What is a concentrated mutual fund? A concentrated mutual fund is one that contains a large holding of a small amount of stocks. Concentrated mutual funds have become far more popular over the past decade. A large reason for the popularity of concentrated funds has been their impressive performances. ![]()
There are different types of concentrated funds. There are concentrated funds that just buy certain sectors and make a huge bet on those specific sectors. There are also concentrated mutual funds who diversify through different sectors, but do so while still only having a total of 20 to 30 stocks in their portfolio. The latter is the type of concentrated fund I believe you should consider investing in. A mutual fund who simply bets on one sector and doesn't diversify is not the type of fund you should look for.

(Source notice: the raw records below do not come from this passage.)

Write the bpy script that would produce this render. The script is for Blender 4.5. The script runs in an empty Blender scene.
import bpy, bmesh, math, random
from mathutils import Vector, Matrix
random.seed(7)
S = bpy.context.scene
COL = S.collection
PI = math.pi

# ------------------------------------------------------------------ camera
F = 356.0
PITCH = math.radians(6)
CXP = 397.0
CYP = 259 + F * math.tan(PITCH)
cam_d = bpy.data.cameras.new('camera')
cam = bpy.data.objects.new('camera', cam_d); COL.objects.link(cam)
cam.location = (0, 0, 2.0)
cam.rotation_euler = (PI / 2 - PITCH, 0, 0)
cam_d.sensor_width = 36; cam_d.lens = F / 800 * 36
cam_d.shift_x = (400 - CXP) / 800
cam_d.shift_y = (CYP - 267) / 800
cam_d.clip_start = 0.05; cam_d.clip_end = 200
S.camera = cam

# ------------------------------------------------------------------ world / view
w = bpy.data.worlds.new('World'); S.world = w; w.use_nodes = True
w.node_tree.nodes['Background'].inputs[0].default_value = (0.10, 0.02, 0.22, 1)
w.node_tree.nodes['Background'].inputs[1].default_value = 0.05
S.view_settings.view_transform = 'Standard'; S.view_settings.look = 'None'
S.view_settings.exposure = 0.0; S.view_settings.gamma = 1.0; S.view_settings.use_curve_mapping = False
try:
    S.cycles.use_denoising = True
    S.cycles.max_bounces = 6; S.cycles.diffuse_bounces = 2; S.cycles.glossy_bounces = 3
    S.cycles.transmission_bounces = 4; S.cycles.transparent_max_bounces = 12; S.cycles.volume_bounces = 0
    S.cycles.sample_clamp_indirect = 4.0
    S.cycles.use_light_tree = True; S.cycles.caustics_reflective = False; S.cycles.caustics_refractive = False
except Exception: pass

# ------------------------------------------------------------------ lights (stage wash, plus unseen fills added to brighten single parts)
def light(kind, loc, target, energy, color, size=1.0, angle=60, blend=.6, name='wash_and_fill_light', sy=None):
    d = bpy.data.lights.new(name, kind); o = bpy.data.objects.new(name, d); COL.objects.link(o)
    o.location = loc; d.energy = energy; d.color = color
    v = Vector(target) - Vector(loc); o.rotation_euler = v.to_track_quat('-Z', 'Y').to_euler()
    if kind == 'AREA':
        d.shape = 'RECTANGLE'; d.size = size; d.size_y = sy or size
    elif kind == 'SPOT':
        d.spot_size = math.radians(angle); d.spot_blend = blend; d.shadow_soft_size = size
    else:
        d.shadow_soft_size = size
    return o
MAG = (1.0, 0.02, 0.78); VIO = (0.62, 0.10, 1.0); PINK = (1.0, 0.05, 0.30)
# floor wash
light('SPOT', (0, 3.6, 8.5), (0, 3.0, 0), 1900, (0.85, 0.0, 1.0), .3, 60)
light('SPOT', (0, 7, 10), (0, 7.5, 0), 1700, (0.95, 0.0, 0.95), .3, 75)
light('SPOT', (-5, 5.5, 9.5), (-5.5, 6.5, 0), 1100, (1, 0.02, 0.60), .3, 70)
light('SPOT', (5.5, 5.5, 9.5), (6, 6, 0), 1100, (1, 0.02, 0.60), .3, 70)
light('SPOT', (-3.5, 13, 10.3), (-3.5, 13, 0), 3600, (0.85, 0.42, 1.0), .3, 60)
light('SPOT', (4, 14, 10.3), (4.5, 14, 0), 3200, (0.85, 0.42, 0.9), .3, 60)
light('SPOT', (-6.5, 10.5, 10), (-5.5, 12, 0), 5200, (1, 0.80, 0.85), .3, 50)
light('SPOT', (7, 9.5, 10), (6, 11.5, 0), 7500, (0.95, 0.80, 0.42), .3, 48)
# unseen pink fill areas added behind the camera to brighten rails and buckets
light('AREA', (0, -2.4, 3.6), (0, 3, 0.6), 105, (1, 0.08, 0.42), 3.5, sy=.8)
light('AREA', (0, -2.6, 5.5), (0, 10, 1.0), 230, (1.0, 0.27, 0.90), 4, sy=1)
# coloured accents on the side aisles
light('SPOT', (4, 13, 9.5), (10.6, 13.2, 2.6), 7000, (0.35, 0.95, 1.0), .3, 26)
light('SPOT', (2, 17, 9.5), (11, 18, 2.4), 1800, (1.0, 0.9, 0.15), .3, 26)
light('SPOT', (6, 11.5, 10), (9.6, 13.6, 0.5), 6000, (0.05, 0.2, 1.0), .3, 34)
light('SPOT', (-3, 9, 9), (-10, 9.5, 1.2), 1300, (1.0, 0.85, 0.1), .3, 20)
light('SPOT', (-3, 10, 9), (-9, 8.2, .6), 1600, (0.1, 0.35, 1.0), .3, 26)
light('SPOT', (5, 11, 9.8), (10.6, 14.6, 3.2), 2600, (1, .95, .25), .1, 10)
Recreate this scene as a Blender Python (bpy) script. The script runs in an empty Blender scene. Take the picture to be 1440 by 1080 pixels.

A concentrated fund of 20 to 30 holdings has some decided advantages over its peers who have a larger amount of holdings. By holding just 20 to 30 stocks the manager knows each company like the back of their hand. Stock selection is put at an absolute premium in these types of funds, and the manager's best ideas are overweighted far more. In reality, when a manager has 200 stocks in their portfolio, the largest holding usually has little weighting on the overall fund. It is very logical to simply put fewer stocks in the portfolio, stocks that the manager feels very passionately about. In fact, University of Michigan professors found concentrated mutual funds to be better performers.
Several concentrated mutual funds have performed very well over the past several years. The Fairholme Fund (FAIRX), run by Bruce Berkowitz, has been a top performer over the past few years. Bill Nygren, manager of the popular Oakmark Select Fund (OAKLX), was one of the leaders in the concentrated mutual fund movement, and his fund has done well picking a concentrated lineup of value stocks. CGM Focus (CGMFX) is a concentrated mutual fund run by Kenneth Heebner which is actually the top ranked mutual fund in the large cap blend segment over both a 3 and 5 year period.
The success of concentrated, but diversified mutual funds makes sense to me. The manager picks stocks that they are most passionate about, and their fund is more leveraged to the returns from those stocks. While concentrated funds shouldn't make up your entire portfolio, adding one or two concentrated funds where the manager's track record is proven may well help your portfolio's performance.